People v Tejada |
2022 NY Slip Op 02349 |
Decided on April 07, 2022 |
Appellate Division, First Department |
Published by New York State Law Reporting Bureau pursuant to Judiciary Law § 431. |
This opinion is uncorrected and subject to revision before publication in the Official Reports. |
Decided and Entered: April 07, 2022
Before: Manzanet-Daniels, J.P., Kern, Gesmer, Oing, Rodriguez, JJ.
Ind. No. 1036/16 Appeal No. 15672 Case No. 2018-3310
v
Luis Tejada, Defendant-Appellant.
Caprice R. Jenerson, Office of the Appellate Defender, New York (David Bernstein of counsel), and Cleary Gottlieb Steen & Hamilton, New York (Tabitha P. Cohen of counsel), for appellant.
Alvin L. Bragg, Jr., District Attorney, New York (Franklin R. Guenthner of counsel), for respondent.
Judgment, Supreme Court, New York County (Juan M. Merchan, J.), rendered June 6, 2017, convicting defendant, after a jury trial, of criminal possession of a controlled substance in the first degree, three counts of criminal possession of a controlled substance in the third degree and two counts of criminal use of drug paraphernalia in the second degree, and sentencing him to an aggregate term of nine years, unanimously affirmed.
Defendant's ineffective assistance of counsel claims are unreviewable on direct appeal because they involve matters not reflected in, or fully explained by, the record (see People v Rivera, 71 NY2d 705, 709 [1998]; People v Love, 57 NY2d 998 [1982]). Because defendant has not made a CPL 440.10 motion, the merits of the ineffectiveness claims may not be addressed on appeal.

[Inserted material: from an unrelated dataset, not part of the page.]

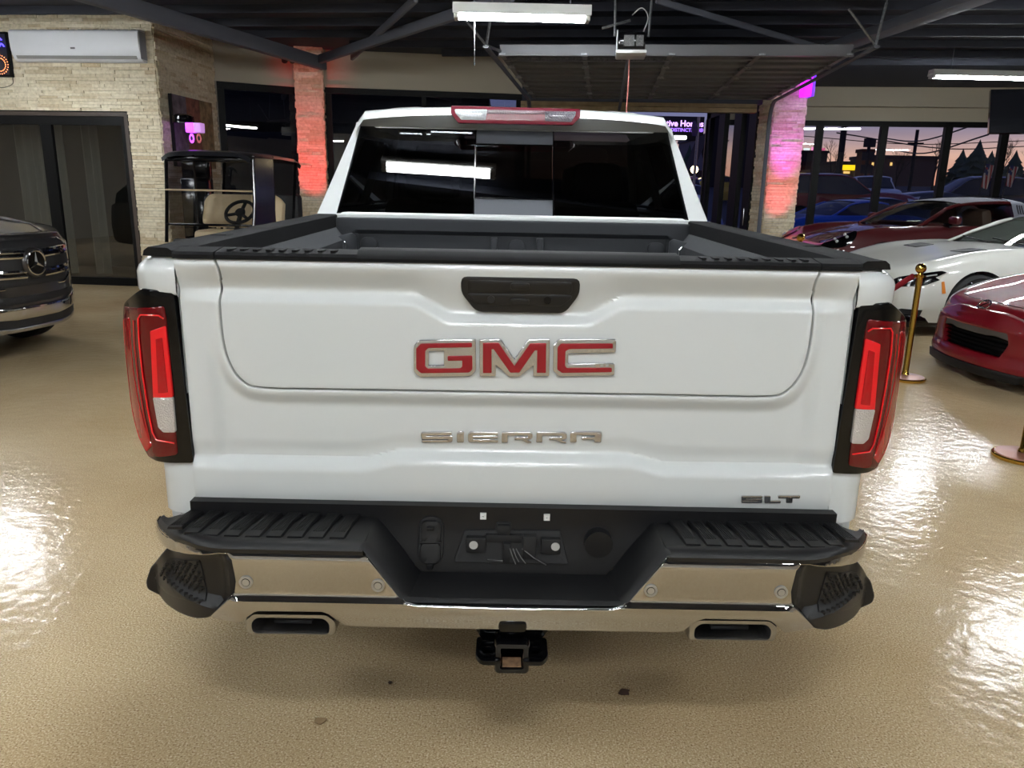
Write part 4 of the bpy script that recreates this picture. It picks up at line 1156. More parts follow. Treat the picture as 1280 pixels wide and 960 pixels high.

In the alternative, to the extent that the existing record permits review, we find that defendant received effective assistance under the state and federal standards (see People v Benevento, 91 NY2d 708, 713-714 [1998]; Strickland v Washington, 466 US 668 [1984]). Defendant has not shown that any misunderstandings by counsel of the applicable law caused him to make damaging concessions, or otherwise prejudicially affected the conduct of the defense.
Defendant's general objection to qualifying an investigator as an expert failed to preserve his present challenge to the content of the expert testimony explaining coded language, and we decline to review it in the interest of justice. As an alternative holding, we find that the testimony did not exceed the limitations contained in People v Inoa (25 NY3d 466, 474 [2015]).
We perceive no basis for reducing the sentence.THIS CONSTITUTES THE DECISION AND ORDER
OF THE SUPREME COURT, APPELLATE DIVISION, FIRST DEPARTMENT.